And Republicans kept and widened their majority in the Senate.


I would have preferred if the Republicans kept control of both, and a number of races are still undecided, but as I believe Vice President Pence phrased it yesterday, "The blue wave hit a red wall."

The Democrats gained a slight majority in the House. Even so, Democrats did not get the 30-plus seats the opposing party normally gets in a mid-term election. As much as pollsters were willing to commit (one liberal pollster on MSNBC noncommitally estimated "a Democrat gain somewhere beteen 15 and 50 seats") the actually victory for Dems was closer to the low end of projected possible wins. Relatively minimal due to the relentless efforts of Donald Trump.

Likewise with the Brett Kavanaugh confirmation.
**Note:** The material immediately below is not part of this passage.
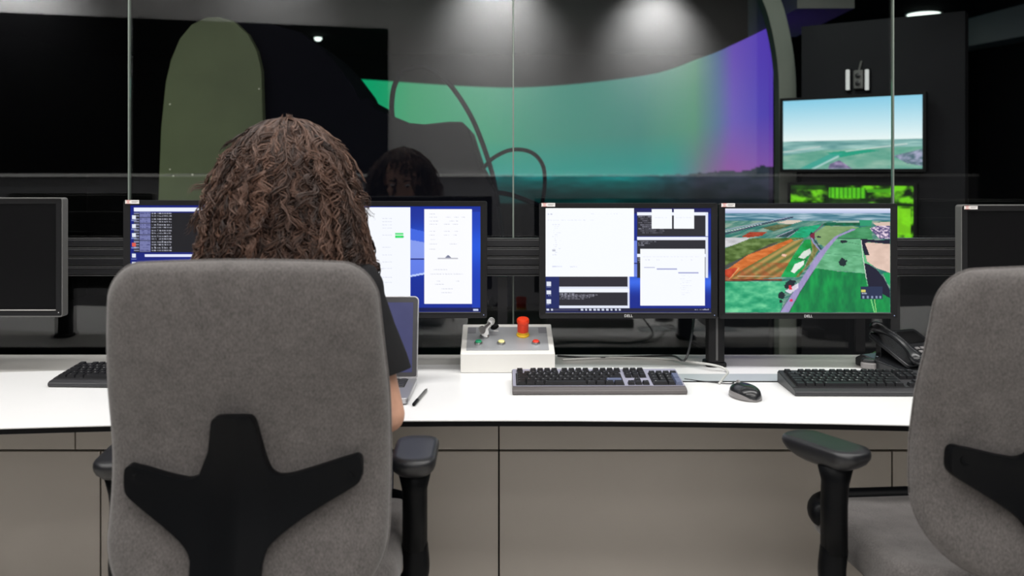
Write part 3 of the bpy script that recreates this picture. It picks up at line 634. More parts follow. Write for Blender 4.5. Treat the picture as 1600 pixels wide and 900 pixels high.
# ------------------------------------------------------------------ keyboards
KEYMESH = {}
def keymesh(wd, dp, m):
    k = (round(wd, 4), round(dp, 4), m.name)
    if k not in KEYMESH:
        a, b = wd / 2, dp / 2; h = 0.0075; s = 0.0022
        vs = [(-a, -b, 0), (a, -b, 0), (a, b, 0), (-a, b, 0), (-a + s, -b + s, h), (a - s, -b + s, h), (a - s, b - s * .6, h), (-a + s, b - s * .6, h)]
        me = bpy.data.meshes.new('key'); me.from_pydata(vs, [], [(3, 2, 1, 0), (4, 5, 6, 7), (0, 1, 5, 4), (1, 2, 6, 5), (2, 3, 7, 6), (3, 0, 4, 7)]); me.materials.append(m); KEYMESH[k] = me
    return KEYMESH[k]
U = 0.019
LET = {}
def letter(c):
    if c not in LET: LET[c] = text_mesh(c, 0.0052)
    return LET[c]
def make_keyboard(label, loc, rz, style, group):
    t = thing('computer_keyboard', label, 'keyboard', loc, rz, group)
    W_, D_ = 0.447, 0.160; lilac = style == 'lilac'
    # side profile wedge: front low, back high
    prof = [(0, 0.004), (0.004, 0.0), (D_, 0.0), (D_, 0.028), (D_ - 0.006, 0.031), (0.022, 0.017), (0.008, 0.015), (0.0, 0.011)]
    MB().prism(prof, -W_ / 2, W_ / 2, 'x').build('keyboard_base', M['kb_grey'] if lilac else M['kb_black'], t, bevel=0.002)
    sl = (0.031 - 0.017) / (D_ - 0.028)
    ang = math.atan(sl); T = Matrix.Translation((0, 0.022, 0.0172)) @ Matrix.Rotation(ang, 4, 'X')
    deck = MB()
    dk = rrect(-W_ / 2 + 0.002, 0.001, W_ / 2 - 0.002, D_ - 0.024, 0.003, 3)
    deck.prism(dk, 0.0, 0.0012, 'z', T).build('deck', M['kb_lilac'] if lilac else M['kb_black'], t)
    for a_, b_ in ((-W_ / 2 + 0.010, 0.2905 - W_ / 2), (0.376 - W_ / 2 - 0.012, W_ / 2 - 0.006)):
        MB().prism(rrect(a_, 0.004, b_, 0.1, 0.002, 2), 0.0012, 0.0018, 'z', T).build('key_well', M['gap'], t)
    rows = []; x0 = -W_ / 2 + 0.012
    def row(y, ws, xs=0.0, chars='', m=None, gapw=None):
        x = xs
        for i, w_ in enumerate(ws):
            if w_ < 0: x += -w_ * U; continue
            rows.append((x0 + x + w_ * U / 2, y, w_ * U - 0.0015, 0.0175, m[i] if m else None, chars[i] if i < len(chars) else '')); x += w_ * U
    k = U
    row(0.0135, [1.25, 1.25, 1.25, 5.75, 1.25, 1.25, 1.25, 1.25], 0, ' ' * 8)
    row(0.0135 + k, [1.25] + [1] * 11 + [2.25], 0, ' \\ZXCVBNM,./ ')
    row(0.0135 + 2 * k, [1.75] + [1] * 11 + [1.75], 0, ' ASDFGHJKL;\' ')
    row(0.0135 + 3 * k, [1.5] + [1] * 12 + [1], 0, ' QWERTYUIOP[] ')
    row(0.0135 + 4 * k, [1] * 13 + [1.5], 0, '`1234567890-= ')
    row(0.0135 + 5 * k + 0.006, [1, -0.9, 1, 1, 1, 1, -0.45, 1, 1, 1, 1, -0.45, 1, 1, 1, 1], 0, '')
    xn = 15.2 * U
    for y, ws in ((0.0135, [1, 1, 1]), (0.0135 + k, [-1, 1, -1]), (0.0135 + 3 * k, [1, 1, 1]), (0.0135 + 4 * k, [1, 1, 1]), (0.0135 + 5 * k + 0.006, [1, 1, 1])): row(y, ws, xn - 0.002)
    xp = 18.4 * U + 0.003
    kk = 0.97
    row(0.0135, [2, 1], xp, '0.'); row(0.0135 + k, [1, 1, 1], xp, '123'); row(0.0135 + 2 * k, [1, 1, 1], xp, '456'); row(0.0135 + 3 * k, [1, 1, 1], xp, '789'); row(0.0135 + 4 * k, [1, 1, 1, 1], xp, ' /*-')
    leg = MB()
    for (x, y, w_, d_, m_, ch) in rows:
        blue = lilac and (w_ > 0.033 and y > 0.03 and x > 0)
        o = bpy.data.objects.new('key', keymesh(w_, d_, M['key_blue'] if blue else M['key'])); COL.objects.link(o); o.parent = t
        o.matrix_local = T @ Matrix.Translation((x, y, 0.0018))
        c = ch.strip() if ch.strip() else random.choice('-=+')
        vs, fs = letter(c); leg.add(vs, fs, T @ Matrix.Translation((x - w_ / 2 + 0.0065, y + 0.002, 0.0096)))
    for (x, y, h_) in ((xp + 3.5 * U, 0.0135 + k * 2.5, 2), (xp + 3.5 * U, 0.0135 + k * 0.5, 2)):
        o = bpy.data.objects.new('key', keymesh(U - 0.0015, 2 * U - 0.0015, M['key_blue'] if lilac else M['key'])); COL.objects.link(o); o.parent = t
        o.matrix_local = T @ Matrix.Translation((x0 + x, y, 0.0018))
    leg.build('key_legends', M['legend'], t)
    return t
GK = 'computer keyboards on the console desk'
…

If not for the president's vigorous support of Kavanaugh in his campaign stump speeches, the infuriatingly vile slander-fest of the Democrats against Kavanaugh would have succeeded. (Credit as well to a remarkably passionate expression of outrage in the Senate confirmation hearings by Sen. Lindsey Graham, and the heartfelt confirmation hearing words of Brett Kavanaugh himself.) But Trump over and over has proven himself the indispensable man who makes things happen.

The fanaticism of your Dem party warrants that it be destroyed, and from the ashes replaced by saner less incendiary and marxist-radical heads. I'm disappointed they were not completely destroyed in this election. But at least they were contained. The "blue wave" slowed to a trickle.